Alessandra Montrucchio tratteggia un quadro del passaggio all’età adulta malinconico e dolce-amaro, dove i personaggi esistono senza vivere veramente, anzi si lasciano vivere e finiscono per non imparare a essere attori vivi della loro vita. Una storia disincantata che esiste in tipi piuttosto ben delineati, le cui psicologie passano attraverso il prisma dello sguardo di Titi e si manifestano nei molteplici colori dell’iride. Soprattutto del rosso, che è anche il fil (appunto) rouge di ogni giornata, colore di oggetti o elementi in qualche modo legati a momenti rivelativi o di grande intensità vitale ed emotiva. Un linguaggio immediato e spigliato, la predominante forma dialogica e l’uso del discorso diretto – anche nei pensieri – rendono plastici ambienti, personaggi e situazioni. Le vicende si susseguono a velocità forse un po’ troppo serrata ma verosimile fino all’ultimo capitolo, dove il disincanto e la nostalgia prevalgono sulla vivacità e il tempo sembra dilatarsi fino ad annullare il ritmo.

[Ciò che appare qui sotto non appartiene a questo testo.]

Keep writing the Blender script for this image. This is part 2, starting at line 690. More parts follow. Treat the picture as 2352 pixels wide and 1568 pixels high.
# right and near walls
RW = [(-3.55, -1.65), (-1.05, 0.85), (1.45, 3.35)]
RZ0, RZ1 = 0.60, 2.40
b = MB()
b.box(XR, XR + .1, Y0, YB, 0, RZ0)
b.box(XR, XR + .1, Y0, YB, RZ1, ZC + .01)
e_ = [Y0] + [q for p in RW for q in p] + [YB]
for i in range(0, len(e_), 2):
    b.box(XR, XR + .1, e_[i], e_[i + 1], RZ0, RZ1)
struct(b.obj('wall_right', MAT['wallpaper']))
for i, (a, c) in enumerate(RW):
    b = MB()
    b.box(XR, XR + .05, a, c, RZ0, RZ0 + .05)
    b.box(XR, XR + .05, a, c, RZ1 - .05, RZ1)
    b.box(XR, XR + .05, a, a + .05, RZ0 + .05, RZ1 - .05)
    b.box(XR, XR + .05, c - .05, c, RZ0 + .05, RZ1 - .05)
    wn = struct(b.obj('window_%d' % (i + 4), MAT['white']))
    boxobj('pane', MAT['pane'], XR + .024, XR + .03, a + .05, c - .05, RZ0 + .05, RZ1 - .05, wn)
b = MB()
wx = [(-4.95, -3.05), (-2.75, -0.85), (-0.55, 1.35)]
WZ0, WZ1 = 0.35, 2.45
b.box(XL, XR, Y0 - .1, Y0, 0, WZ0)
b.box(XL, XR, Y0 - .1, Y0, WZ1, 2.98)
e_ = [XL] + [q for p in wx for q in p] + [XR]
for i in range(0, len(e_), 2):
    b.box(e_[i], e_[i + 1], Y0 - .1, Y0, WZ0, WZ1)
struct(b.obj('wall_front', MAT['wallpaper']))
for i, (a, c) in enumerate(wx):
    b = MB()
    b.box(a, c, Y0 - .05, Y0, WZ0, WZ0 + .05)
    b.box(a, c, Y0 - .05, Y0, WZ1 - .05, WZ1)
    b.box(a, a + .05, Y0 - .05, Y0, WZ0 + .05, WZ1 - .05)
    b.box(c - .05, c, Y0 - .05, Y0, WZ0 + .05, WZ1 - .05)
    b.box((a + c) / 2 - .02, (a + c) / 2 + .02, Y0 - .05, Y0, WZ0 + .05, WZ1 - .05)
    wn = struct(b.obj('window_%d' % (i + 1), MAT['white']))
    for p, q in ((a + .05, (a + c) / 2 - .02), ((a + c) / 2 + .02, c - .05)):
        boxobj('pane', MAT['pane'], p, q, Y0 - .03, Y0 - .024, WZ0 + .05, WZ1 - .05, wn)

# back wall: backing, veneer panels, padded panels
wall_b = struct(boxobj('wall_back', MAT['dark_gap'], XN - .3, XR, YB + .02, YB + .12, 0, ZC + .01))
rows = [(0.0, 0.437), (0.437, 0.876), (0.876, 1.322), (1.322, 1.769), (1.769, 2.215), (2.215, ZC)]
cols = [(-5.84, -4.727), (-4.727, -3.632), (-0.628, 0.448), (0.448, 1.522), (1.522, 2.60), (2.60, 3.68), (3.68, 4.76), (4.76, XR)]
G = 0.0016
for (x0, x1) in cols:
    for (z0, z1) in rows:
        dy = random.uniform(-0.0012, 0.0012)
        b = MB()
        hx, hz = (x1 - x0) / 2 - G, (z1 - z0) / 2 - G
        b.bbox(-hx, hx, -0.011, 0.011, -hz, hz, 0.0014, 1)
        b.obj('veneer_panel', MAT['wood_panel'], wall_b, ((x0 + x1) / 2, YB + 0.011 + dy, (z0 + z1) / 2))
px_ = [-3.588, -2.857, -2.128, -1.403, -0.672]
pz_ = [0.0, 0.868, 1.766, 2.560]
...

Un romanzo per guardare in se stessi, per riflettere su quello che è stato il proprio salto verso l’età adulta. Su quanto si può aver perso nel tentativo di dare alla propria vita una data direzione, o su quanto si è lasciato per non aver fatto abbastanza tentativi, o per non averne fatti proprio. Ma anche per pensare a quanto si può aver guadagnato, e per rivivere quella spensieratezza dei tempi andati che fa male ricordare solo se non si sono risolti tutti i nodi con se stessi. Perché, altrimenti, fa sorridere di appagamento.